→ **EXERCISE**: From the listing below, pick out each line with the word "scene".

::::::

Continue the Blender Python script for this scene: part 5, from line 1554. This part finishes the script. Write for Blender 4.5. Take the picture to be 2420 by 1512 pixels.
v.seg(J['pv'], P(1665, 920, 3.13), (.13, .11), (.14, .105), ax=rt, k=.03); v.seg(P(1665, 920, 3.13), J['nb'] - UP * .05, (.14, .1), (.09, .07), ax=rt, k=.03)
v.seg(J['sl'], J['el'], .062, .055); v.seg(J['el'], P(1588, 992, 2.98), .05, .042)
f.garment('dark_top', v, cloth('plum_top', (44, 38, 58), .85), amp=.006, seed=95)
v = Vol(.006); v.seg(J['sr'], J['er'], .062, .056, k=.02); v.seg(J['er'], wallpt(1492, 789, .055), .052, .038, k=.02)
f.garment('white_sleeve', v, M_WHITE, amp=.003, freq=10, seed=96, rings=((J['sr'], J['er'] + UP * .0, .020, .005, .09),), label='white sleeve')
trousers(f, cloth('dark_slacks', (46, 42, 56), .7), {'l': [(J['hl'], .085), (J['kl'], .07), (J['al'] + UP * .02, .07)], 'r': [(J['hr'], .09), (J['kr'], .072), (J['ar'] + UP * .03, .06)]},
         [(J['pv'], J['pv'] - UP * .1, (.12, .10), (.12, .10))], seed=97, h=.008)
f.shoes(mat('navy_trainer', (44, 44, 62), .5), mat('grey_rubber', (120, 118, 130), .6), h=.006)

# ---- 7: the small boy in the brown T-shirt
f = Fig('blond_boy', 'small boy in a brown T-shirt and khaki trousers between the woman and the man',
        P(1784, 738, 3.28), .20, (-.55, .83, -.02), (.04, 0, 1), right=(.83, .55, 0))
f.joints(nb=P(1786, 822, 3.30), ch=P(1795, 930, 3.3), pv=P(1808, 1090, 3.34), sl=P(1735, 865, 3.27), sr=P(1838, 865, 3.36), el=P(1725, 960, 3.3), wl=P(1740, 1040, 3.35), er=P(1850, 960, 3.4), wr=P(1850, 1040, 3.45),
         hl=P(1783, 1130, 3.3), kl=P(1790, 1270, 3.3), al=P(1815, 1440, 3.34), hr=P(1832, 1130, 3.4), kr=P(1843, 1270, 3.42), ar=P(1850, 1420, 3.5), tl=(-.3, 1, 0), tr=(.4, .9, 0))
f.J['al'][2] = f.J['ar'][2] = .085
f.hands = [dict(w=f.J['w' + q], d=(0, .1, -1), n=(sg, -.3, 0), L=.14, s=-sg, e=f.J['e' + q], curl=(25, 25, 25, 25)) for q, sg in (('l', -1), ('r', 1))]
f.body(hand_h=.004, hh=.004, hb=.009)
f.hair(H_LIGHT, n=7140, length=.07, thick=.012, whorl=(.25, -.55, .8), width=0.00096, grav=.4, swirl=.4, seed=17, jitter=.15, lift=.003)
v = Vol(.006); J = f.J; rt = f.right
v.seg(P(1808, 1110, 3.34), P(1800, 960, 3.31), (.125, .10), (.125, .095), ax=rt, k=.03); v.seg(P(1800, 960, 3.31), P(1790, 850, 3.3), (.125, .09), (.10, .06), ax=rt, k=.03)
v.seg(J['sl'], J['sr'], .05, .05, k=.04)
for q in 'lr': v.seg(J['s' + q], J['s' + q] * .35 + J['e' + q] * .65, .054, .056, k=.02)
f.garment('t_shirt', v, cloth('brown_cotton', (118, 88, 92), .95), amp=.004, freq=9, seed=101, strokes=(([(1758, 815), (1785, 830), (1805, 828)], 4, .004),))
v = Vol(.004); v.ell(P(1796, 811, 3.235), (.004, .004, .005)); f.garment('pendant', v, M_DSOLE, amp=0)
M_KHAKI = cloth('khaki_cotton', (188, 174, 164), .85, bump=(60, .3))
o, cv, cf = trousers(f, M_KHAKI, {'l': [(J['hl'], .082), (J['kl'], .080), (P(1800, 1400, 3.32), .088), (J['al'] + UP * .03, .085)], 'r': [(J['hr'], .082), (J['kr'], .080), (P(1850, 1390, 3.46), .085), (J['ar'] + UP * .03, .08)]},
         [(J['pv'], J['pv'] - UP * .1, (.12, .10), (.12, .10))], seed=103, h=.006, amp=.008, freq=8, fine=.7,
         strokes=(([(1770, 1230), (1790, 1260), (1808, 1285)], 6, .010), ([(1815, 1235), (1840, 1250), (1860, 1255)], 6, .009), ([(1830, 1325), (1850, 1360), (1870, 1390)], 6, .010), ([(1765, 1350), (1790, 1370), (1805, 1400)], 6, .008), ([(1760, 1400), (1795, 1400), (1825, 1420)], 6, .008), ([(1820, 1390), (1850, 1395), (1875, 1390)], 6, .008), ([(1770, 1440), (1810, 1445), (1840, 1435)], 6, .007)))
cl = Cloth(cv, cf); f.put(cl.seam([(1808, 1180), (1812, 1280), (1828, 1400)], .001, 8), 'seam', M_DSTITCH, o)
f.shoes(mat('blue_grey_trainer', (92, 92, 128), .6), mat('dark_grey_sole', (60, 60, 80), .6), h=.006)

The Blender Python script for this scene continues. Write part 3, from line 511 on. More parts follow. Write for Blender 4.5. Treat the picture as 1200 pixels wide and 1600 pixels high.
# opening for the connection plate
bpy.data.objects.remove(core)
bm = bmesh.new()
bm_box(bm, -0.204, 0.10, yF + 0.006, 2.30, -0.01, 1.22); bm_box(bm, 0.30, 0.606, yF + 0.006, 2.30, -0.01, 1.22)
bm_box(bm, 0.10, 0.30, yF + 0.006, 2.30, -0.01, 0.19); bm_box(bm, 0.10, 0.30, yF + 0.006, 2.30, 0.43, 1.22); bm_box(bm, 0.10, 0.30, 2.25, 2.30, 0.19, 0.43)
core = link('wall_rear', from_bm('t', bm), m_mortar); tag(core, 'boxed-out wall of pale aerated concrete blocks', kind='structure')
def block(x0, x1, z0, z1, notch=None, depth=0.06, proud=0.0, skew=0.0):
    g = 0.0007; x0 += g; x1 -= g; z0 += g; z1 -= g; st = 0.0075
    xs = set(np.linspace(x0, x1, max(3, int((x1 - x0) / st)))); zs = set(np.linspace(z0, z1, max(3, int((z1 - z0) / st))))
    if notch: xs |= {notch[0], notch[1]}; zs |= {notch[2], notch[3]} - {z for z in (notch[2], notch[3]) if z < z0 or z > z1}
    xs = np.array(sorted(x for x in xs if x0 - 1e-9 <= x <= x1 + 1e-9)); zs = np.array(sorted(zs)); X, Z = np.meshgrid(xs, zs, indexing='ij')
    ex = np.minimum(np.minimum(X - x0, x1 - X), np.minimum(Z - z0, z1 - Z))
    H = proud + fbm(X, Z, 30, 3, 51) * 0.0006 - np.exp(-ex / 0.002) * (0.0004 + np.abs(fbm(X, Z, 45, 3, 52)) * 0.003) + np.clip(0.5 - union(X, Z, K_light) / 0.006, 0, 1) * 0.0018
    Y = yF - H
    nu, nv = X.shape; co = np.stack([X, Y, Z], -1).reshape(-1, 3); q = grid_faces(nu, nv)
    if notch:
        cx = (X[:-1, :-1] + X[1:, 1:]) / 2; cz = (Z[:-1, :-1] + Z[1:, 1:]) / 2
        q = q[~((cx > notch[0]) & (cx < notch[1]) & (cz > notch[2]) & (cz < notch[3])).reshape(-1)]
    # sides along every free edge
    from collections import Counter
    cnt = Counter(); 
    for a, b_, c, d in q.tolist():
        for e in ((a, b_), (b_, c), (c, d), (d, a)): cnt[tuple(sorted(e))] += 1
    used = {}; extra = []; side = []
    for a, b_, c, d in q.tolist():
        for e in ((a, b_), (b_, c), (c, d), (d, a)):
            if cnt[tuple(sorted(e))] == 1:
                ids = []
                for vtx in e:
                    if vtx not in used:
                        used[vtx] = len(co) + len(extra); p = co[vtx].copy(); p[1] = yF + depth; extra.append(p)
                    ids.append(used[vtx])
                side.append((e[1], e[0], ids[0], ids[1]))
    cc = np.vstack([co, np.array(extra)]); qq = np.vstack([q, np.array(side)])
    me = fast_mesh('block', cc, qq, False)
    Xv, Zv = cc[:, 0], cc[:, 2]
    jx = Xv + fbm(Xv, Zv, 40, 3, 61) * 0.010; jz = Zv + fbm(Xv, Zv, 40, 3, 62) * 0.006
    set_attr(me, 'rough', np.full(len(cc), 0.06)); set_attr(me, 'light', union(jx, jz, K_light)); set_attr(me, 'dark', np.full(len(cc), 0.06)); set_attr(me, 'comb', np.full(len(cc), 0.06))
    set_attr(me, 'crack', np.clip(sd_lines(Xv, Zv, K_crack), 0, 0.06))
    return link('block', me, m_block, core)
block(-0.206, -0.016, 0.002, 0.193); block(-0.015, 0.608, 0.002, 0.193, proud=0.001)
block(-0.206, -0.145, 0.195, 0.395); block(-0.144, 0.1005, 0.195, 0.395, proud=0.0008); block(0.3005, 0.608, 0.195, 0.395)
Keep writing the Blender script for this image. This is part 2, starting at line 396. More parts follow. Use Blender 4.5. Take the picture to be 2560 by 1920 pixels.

::::::

→ **TASK SOLUTION**:
Continue the Blender Python script for this scene: part 5, from line 1554. This part finishes the script. Write for Blender 4.5. Take the picture to be 2420 by 1512 pixels.
The Blender Python script for this scene continues. Write part 3, from line 511 on. More parts follow. Write for Blender 4.5. Treat the picture as 1200 pixels wide and 1600 pixels high.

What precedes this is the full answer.